I strongly encourage everyone to spend several hours with Randy's model and learn the population dynamics of mites in your area. There is a huge amount of information crammed in that model. I must have spent fifteen hours playing with it so far and am sure I am not done learning.
One caution. I live in NE Ohio and put in brood patterns for my local area. If you live 200 miles south of me you need to enter different data than I entered and you should expect to see different mite build ups versus month of the year. That could easy demand one or two extra OVA treatments versus what I think is adequate for me. I should also add at my location and with the bees I run I am more and more coming to the conclusion that anything above a 1% by an alcohol wash on August 1 is time for me to start to get concerned, particularly on big production hives. If you are convinced your bees are ok with a 3% August 1 wash you will get by with fewer treatments than I think optimum for me.
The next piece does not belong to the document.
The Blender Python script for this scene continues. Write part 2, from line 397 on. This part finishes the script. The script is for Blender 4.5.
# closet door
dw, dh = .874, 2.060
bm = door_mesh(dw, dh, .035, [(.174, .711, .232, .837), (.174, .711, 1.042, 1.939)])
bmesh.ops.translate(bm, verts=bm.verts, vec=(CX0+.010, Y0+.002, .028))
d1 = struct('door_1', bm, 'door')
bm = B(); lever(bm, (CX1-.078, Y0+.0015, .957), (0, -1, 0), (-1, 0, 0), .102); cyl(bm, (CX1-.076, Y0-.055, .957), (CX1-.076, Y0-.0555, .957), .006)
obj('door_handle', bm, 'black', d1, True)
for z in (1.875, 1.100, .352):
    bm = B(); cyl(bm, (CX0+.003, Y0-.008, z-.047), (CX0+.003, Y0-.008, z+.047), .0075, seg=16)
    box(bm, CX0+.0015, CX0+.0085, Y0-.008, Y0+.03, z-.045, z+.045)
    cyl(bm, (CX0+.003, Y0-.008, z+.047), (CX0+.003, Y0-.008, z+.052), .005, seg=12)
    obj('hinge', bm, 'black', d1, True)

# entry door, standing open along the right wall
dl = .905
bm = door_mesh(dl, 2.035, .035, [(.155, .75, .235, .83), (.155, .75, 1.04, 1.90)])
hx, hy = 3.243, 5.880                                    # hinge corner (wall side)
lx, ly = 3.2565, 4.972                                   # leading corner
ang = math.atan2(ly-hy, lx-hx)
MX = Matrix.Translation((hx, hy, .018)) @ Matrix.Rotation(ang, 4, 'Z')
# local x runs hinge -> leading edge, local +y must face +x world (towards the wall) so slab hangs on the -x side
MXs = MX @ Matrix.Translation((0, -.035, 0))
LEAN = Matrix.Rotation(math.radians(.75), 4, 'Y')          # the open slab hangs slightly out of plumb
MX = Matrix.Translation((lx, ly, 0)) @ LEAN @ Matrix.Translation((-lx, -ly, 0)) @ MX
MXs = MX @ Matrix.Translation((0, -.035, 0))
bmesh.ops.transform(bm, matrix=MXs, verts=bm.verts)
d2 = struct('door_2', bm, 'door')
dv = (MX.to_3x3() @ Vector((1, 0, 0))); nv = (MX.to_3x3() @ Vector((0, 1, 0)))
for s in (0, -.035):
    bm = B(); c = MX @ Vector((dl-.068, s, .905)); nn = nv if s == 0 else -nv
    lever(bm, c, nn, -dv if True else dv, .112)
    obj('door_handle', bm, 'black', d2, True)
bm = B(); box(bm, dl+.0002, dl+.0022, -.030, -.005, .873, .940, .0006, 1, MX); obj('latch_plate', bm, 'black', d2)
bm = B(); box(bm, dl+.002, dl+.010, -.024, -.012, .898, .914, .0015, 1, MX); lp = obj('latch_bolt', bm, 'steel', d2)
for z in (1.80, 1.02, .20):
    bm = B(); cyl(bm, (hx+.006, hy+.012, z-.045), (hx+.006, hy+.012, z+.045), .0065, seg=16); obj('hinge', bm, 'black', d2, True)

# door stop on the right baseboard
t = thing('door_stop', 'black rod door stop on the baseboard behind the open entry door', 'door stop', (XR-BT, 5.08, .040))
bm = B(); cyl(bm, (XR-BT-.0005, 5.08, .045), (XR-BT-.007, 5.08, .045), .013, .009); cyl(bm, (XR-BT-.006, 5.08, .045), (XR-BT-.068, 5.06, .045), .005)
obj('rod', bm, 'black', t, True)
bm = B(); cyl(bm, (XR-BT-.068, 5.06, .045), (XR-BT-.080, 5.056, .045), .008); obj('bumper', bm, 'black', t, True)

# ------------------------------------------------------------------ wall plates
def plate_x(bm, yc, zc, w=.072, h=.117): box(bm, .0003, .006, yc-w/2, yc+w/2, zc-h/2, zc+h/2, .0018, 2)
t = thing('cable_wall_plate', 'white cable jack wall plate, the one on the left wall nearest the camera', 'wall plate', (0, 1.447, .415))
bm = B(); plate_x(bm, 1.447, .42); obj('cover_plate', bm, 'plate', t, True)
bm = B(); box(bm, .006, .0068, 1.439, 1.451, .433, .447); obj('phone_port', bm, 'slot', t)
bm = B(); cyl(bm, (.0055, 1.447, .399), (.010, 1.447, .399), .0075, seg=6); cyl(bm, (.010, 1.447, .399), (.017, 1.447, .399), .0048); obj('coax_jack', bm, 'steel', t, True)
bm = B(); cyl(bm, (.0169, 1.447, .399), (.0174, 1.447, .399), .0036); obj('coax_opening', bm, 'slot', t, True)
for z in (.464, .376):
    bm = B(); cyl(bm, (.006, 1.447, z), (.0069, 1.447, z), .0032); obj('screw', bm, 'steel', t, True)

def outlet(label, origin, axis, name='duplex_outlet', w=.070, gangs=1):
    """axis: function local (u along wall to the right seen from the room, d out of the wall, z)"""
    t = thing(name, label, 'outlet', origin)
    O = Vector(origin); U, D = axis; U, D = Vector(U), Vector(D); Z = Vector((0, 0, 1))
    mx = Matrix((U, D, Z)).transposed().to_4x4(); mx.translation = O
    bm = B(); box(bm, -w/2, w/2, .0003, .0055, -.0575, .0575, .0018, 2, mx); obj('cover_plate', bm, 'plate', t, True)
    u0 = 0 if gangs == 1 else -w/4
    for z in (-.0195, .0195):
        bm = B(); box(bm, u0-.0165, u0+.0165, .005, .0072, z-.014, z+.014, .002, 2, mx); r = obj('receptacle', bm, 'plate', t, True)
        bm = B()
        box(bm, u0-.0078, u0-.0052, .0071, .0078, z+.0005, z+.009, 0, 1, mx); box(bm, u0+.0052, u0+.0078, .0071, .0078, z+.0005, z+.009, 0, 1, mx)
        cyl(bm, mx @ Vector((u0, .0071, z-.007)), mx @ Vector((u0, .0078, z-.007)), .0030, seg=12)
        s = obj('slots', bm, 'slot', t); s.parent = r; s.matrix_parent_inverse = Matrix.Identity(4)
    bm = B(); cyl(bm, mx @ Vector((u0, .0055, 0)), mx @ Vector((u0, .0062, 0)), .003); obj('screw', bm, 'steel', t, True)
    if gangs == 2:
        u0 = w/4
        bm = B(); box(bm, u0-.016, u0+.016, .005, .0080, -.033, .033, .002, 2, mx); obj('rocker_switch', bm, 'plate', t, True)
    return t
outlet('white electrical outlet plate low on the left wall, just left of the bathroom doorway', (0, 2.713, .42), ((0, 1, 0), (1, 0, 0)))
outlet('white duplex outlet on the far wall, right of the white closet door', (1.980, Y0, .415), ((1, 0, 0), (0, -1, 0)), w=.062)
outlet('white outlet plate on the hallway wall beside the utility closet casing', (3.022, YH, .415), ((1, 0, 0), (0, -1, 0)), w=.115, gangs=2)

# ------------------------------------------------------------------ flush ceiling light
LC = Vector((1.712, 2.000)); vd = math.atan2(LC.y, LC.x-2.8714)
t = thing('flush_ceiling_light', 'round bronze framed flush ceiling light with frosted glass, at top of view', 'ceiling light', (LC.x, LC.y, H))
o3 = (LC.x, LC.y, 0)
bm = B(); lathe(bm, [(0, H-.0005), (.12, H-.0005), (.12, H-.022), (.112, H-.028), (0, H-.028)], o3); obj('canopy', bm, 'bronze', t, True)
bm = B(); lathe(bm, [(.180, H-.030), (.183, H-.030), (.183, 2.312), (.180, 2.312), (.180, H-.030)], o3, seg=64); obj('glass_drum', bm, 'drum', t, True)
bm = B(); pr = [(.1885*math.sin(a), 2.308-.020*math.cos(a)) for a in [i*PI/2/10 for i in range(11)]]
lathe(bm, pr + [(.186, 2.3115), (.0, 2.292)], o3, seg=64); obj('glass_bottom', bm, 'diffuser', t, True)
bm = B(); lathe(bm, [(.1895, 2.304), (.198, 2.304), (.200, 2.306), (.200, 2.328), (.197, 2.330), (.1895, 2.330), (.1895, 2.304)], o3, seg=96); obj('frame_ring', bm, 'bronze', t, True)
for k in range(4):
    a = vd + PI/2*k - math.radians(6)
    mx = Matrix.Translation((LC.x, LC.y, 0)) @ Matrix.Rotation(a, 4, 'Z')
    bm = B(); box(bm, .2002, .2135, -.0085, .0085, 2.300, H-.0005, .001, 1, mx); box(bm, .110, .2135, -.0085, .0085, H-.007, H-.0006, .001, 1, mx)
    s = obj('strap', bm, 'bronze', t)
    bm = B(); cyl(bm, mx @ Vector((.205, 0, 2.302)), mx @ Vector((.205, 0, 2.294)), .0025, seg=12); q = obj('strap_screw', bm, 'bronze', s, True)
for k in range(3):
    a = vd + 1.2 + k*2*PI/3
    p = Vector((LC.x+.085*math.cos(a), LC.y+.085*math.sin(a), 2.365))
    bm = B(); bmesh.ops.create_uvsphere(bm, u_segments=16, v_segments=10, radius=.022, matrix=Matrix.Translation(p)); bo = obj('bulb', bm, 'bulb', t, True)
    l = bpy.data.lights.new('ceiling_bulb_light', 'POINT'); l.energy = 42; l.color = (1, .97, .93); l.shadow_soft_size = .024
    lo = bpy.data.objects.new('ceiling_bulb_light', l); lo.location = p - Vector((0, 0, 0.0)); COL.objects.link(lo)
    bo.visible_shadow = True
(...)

Randy's model allows you to pick your % targets as you see fit. It does seem clear based on largely anecdotal stories that if you live where your bees brood much of the winter you can tolerate higher mite %s than I can tolerate with my long cold winter. If your bees are brooding you have a constant supply of new bees coming along where the bees in my hives today are pretty much the same bees that will be in my hives next March 1. Those younger bees can compensate for older bees dying early in a warmer climate. Where I live older bees dying early ends up with a hive too weak to make it by March due to a small cluster that can not make enough heat to recover.
I sure welcome arguments about why I am wrong and what I have missed. Mites are a real pain. I wish every one of them was dead. I do not like suggesting such a large number of treatments even if it is dirt easy to do with a Provap. I can do a hive a minute easy enough. But, I still hate doing so many treatments.